Ana fikir: Amin Maalouf’a göre İslam dünyasında pek çok lider Atatürk ve Türkiye deneyimine öykünür. Ancak reformları uygulamak için ya yeterli yurtsever meşruiyeti bulamazlar ya da doğru zamanda doğru adımları atamazlar.
Şeriatle yönetilmeyi kanıksamış bir halkı demokratik reformlara nasıl ikna edersiniz? Elbette yenilikleri silah gücüyle dayatabilirsiniz ancak siz öldükten veya güçten düştükten sonra bile bu reformların sürmesini sağlayan nedir?
Lübnanlı yazar Amin Maalouf’a göre yanıt “yurtsever meşruiyet”tir; soyağacından değil, yurt sevgisinin ispatından kazanılır ve yine Maalouf’a göre İslam coğrafyasında tek başarılı örneği Türkiye ve Atatürk’tür.
Maalouf, Çivisi Çıkmış Dünya adlı denemesinde bu meşruiyeti tanımlarken “özel, hem de çok özel, hatta belki de İslam aleminde bir eşine daha rastlanmamış bir örnekten bahsetmek istiyorum” der ve devam eder:
“Halkını yıkımdan kurtarmayı başarmış, bu yüzden de savaşçı meşruiyetini hak etmiş, böylesi bir kozun ne kadar güçlü olabileceğini ve ondan nasıl yararlanılabileceğini açıkça göstermiş bir önderden, Atatürk'ten söz etmek istiyorum.”
Maalouf, yazısının devamında; hanedanlığa son vermek, laik sistemi kurmak, alfabe değiştirmek, kadınların peçelerini kaldırmak gibi Atatürk’ün yaptığı keskin reformlardan bahseder, “Halk bu aşırı değişime neden izin verdi?” diye sorar ve yanıtı kendisi verir:
“Çünkü halkını tekrar gururlandırmıştır. Halka haysiyetini geri veren kişi ona pek çok şeyi kabul ettirebilir.”
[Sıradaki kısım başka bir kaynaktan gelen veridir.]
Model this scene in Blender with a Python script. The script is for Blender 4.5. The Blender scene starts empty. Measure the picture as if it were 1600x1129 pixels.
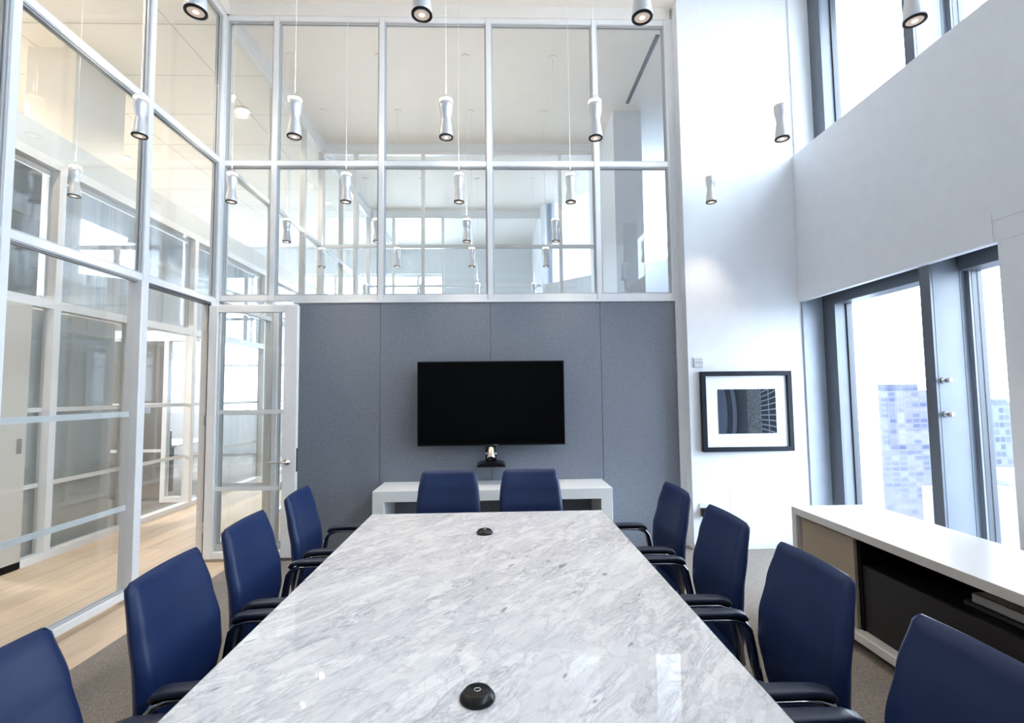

Ancak meşruiyet tek başına yeterli olmaz. Bunun tipik örneğini yirmili yıllarda Afganistan yaşar.
İslam alemindeki pek çok liderin Türkiye örneğine öykündüğünü anlatan Maalouf, Afganistan’dan örnek verir:
“1920’lerde genç kral Emanullah da Atatürk'ün izinden gitmek istedi. Ordusunu işgalci İngiliz birlikleri üstüne sürdü ve ülkesinin bağımsızlığının tanınmasını sağladı. Bu şekilde kazandığı saygınlıktan güç alıp iddialı reformlara girişti, çokeşliliği ve peçeyi yasakladı, erkek ve kız çocuklar için modern okullar açtı, özgür basının ortaya çıkmasını destekledi. Ancak mollalar tarafından dinsizlikle suçlandı ve ayaklanma sonucu tahttan indirildi, sürgünde öldü.”
Afganistan’da yanlış giden neydi?
Atatürk’e göre sorun zamanlama sorunuydu. Batılılaşma serüvenine ve kadın özgürlük hareketlerine daha erken başlamış Türkiye, reformlar için daha hazır durumdaydı. Üstelik ulus kurmuş Atatürk’ün meşruiyeti daha güçlüydü. Öyle ki Kral Emanulah, Türkiye’ye yaptığı geziden etkilenip, kadın reformlarına kalkıştığında Atatürk’ün “Eyvah, adam gitti. Ben kendisine ısrarla bu mevzuya girmemesini tavsiye etmiştim, çok yazık oldu,” dediği rivayet edilir.
Ona göre, reformlar doğru, zamanlama yanlıştı.
Halk reformların kendisindense, reformu sunan kişiye güvenip güvenmediğine bakar, diye özetler Maalouf. Birçok sağduyulu reform, liderden nefret edildiği için reddedilir, pek çok kötü eylem de lider sevildiği için kabul edilir.
Bugün de, içeriğine bakmadan “evet” dediklerimizin, “hayır” dediklerimizin, en önemlisi, “görmezden geldiklerimizin” sonuçlarına hem biz, hem de bizden sonra gelenler katlanacak.
Maalouf’un dediği gibi, zaman müttefikimiz değil, yargıcımızdır bizim. Şu an cezamızın ertelenme sürecini yaşıyoruz sadece.